Papadopoulos, who is 30 years old, joined the Trump campaign in early March 2016 as a foreign adviser. The special counsel tasked with investigating Russian meddling in the 2016 U.S. presidential election as well as potential collusion between the Trump campaign and the Kremlin released a statement which says that Papadopoulos "pleaded guilty on Oct. 5, 2017, to making false statements to FBI agents, in violation of 18 U.S.C. 1001."

The plea was unsealed Monday, but his sentencing hearing will be scheduled later.

Papadopoulos' lie to FBI agents detailed the nature of his interactions with "foreign nationals" who he believed to be closely connected to senior Russian government officials.

Sanders claimed that Papadopoulos was unpaid and asserted that his activities were considered "unofficial."

"It has nothing to do with the campaign's activities," she said of Papadopoulos' plea.

Sanders emphasized that she's "not sure that the president recalls specific details" of a March 31 national security team meeting at Trump International Hotel in Washington, D.C. in which Papadopoulos was present.

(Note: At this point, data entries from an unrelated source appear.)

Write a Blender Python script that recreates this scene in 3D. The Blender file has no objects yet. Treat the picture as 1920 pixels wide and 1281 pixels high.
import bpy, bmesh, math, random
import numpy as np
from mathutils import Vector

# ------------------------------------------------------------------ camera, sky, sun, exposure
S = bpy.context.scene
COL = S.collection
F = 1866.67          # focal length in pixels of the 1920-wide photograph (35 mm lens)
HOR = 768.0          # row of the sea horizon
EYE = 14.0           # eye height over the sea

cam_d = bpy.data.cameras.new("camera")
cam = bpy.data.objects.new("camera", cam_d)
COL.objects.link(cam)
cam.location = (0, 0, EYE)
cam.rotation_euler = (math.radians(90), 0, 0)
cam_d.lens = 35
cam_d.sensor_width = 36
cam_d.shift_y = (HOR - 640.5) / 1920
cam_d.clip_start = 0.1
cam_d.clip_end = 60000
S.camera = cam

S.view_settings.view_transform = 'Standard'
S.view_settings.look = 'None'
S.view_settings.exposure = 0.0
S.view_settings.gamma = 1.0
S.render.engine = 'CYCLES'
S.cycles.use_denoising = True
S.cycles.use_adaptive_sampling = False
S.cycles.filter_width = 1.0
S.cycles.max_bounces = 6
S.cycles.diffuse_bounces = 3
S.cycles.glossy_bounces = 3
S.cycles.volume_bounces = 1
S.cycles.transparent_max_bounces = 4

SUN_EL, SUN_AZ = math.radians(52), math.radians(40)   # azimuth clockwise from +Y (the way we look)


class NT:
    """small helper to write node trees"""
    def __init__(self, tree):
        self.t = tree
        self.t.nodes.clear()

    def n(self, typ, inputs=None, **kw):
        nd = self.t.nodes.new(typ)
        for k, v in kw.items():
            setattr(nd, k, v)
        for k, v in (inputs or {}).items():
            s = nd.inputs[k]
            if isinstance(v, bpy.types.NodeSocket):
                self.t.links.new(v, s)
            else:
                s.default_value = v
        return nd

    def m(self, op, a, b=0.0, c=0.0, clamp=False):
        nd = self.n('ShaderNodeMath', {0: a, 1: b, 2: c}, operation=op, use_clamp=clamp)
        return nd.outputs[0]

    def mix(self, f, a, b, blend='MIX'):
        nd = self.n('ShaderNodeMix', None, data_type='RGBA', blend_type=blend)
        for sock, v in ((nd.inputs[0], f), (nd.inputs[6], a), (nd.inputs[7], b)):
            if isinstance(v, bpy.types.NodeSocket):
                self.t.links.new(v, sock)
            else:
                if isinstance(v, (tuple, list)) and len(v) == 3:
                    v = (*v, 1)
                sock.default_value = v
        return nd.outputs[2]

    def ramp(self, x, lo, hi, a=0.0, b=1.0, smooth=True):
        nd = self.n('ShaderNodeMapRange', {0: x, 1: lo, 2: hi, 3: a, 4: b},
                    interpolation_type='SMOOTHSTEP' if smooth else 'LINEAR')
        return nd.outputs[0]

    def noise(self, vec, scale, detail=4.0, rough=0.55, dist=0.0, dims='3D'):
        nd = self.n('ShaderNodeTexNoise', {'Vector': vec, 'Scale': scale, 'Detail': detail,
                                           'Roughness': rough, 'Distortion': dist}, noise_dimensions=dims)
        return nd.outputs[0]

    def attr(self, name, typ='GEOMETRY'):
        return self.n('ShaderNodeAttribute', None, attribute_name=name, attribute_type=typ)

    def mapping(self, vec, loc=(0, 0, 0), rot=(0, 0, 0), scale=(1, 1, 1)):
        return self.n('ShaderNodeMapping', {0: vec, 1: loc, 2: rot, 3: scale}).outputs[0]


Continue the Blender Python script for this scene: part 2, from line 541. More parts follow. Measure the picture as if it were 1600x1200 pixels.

A photo from Mr. Trump's Instagram portrays the meeting in question:

Meeting with my national security team in #WashingtonDC. #Trump2016

A post shared by President Donald J. Trump (@realdonaldtrump) on

"He asked to do things, he was basically pushed back or not responded to in any way," Sanders said of Papadopoulos' efforts within the campaign, which included sending out emails that offered to set up "a meeting between us and the Russian leadership to discuss U.S.-Russia ties under President Trump."

Sanders would not comment on whether Mr. Trump regrets hiring certain members of the campaign, including former 2016 campaign chairman Paul Manafort and his former business associate Rick Gates, who were both indicted Monday morning on 12 separate counts, including conspiracy against the United States.

Throughout the briefing, Sanders continued to distance the Trump campaign from the activities of Manafort, Gates and Papadopoulos.

She also criticized Hillary Clinton's campaign and the Democratic National Committee for their contributions which funded research for a dossier alleging Mr. Trump's connections to Russia.

"What the Clinton campaign did, what the DNC did was actually exchange money, they took a meeting," Sanders said.

Without citing a source or potential end date, Sanders said that the Trump administration believes Special Counsel Robert Mueller's Russia investigation will end in the near future.

"We believe that it will be concluded soon," she said. CBS News justice reporter Paula Reid, however, said her sources still maintain that the investigation is not winding down and could in fact take years to be wrapped up.